All That Sparkles Isnt Champagne

When you take a seat and buy wine online you’re subject to something of an information overload: grape types, producers, regions, ‘terroir’ and an endless array of options. How do we, as the average consumer deal with this? Familiarity is key, and we always fall back on those wines we’ve heard a million times before. Champagne is the beneficiary of our wine buying laziness during the Christmas period: what better way to celebrate than with a glass of champagne? Well, there are some issues to consider when choosing a sparkling wine. You may think just because you’re shelling out a typically higher sticker price that you’re getting the best sparkler out there: but the name really isn’t everything.

Champagne is top of the list of sparkling French Chardonnay wine, but you’d do well to seek out other sparkling wines originating from France and made with Chardonnay grapes. Anyone can make a wine that tastes like Champagne, but crucially, only winemakers in the Champagne region of France can legally call it Champagne. A wine like Limoux doesn’t have quite the prestige for ceremonial usage of course. Think how many bottles of fine Champagne have been smashed against ships and sprayed over motorsports crowds! When it comes to products with recognisable names, the quality of what we’re getting is almost an irrelevance. This situation means that there are plenty of fiesty sparkling wines from other territories (such as Limoux and Cremant) or from other nations (German Sekt and Italian Prosecco) that have had to become of a higher quality out of necessity.

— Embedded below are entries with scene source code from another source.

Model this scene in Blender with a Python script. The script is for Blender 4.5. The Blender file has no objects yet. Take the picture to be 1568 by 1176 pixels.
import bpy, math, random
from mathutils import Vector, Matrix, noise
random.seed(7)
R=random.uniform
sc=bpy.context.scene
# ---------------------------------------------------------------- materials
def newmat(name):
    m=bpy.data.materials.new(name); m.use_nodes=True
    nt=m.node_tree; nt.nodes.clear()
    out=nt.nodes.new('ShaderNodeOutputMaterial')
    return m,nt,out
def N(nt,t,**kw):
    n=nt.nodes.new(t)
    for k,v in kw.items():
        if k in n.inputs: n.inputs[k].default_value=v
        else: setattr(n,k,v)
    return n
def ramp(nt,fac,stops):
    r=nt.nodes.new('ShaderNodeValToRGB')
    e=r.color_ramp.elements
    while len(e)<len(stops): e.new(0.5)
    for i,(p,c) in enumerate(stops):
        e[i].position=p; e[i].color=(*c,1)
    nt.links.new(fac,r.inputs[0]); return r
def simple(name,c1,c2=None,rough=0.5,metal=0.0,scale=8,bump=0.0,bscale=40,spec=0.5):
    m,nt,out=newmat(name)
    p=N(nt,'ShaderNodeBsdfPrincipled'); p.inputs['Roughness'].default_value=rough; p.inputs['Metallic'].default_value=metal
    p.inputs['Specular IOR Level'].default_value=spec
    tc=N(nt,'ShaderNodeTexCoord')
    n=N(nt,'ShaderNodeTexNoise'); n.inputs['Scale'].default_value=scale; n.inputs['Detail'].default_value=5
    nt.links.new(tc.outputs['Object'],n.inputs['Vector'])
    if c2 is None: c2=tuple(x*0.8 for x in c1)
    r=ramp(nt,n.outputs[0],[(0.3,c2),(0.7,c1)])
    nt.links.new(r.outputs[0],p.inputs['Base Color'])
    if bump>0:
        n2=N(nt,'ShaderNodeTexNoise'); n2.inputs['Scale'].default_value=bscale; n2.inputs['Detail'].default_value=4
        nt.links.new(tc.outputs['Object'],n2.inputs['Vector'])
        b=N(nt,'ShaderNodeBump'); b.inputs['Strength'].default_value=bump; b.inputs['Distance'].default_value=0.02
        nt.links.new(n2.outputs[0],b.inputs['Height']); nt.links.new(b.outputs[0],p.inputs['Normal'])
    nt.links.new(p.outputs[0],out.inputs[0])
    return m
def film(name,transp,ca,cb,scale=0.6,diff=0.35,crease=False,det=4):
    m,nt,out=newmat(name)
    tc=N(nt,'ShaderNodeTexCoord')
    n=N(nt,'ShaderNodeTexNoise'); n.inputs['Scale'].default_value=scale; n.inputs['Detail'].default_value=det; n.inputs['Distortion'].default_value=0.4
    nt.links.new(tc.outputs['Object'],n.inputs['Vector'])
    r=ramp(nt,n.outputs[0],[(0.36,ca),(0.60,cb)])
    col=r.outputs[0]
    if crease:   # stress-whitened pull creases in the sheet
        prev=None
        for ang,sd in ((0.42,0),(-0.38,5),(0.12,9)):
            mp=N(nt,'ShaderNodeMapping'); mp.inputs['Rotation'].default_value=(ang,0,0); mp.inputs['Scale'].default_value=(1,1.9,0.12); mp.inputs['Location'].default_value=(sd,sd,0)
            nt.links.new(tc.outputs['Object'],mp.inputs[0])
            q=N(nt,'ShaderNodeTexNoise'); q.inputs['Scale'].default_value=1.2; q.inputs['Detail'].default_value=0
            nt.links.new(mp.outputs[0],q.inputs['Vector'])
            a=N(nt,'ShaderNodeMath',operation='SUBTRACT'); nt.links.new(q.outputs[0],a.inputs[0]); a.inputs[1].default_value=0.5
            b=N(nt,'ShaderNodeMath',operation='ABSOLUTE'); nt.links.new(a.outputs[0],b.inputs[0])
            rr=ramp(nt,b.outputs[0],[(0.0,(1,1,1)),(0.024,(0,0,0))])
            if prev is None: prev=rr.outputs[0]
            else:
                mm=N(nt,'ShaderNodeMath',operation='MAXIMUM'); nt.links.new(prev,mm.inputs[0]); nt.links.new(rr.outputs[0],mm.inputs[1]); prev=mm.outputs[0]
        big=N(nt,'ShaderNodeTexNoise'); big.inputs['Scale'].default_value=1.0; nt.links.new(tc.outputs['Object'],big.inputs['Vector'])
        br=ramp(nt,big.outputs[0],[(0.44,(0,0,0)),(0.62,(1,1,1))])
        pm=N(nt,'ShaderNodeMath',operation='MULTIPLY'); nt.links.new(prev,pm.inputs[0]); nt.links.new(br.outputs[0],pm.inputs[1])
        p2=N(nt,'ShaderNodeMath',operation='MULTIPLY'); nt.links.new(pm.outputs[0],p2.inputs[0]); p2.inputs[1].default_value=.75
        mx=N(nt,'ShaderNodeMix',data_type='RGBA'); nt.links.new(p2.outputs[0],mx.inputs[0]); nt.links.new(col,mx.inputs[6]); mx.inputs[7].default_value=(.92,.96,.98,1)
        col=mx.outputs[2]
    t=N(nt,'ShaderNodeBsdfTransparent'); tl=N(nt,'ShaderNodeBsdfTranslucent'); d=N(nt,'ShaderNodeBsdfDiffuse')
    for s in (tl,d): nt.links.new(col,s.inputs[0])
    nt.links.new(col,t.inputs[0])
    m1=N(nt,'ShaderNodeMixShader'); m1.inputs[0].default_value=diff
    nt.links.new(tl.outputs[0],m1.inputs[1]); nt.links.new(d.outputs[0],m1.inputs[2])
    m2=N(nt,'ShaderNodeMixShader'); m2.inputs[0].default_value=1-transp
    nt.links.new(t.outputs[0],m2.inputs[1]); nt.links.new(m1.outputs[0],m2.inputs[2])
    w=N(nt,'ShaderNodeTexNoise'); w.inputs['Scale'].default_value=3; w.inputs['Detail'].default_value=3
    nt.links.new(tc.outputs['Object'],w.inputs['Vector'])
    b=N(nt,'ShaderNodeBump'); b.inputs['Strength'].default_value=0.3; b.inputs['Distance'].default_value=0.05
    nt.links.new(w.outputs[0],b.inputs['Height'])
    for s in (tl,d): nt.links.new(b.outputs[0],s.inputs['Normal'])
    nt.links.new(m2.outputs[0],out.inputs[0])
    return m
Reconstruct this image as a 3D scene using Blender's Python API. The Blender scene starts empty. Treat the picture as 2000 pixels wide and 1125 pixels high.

The issue isn’t one that burdens the sparkling wine market alone, of course. A substantial number of bottles of Nebbiolo wine will stay in reserve because Chardonnays and Syrahs are more instantly recognisable. But it would be a shame to ignore a great glass of sparkling wine just because it doesn’t carry the ‘Champagne’ name. You’ll never find any substantial objections to your choice. It all goes down the same way, after all. Instead of just going with the name and getting a rustic tasting blend, go with something different this Christmas and enjoy a sparkling wine that is lively and refreshing.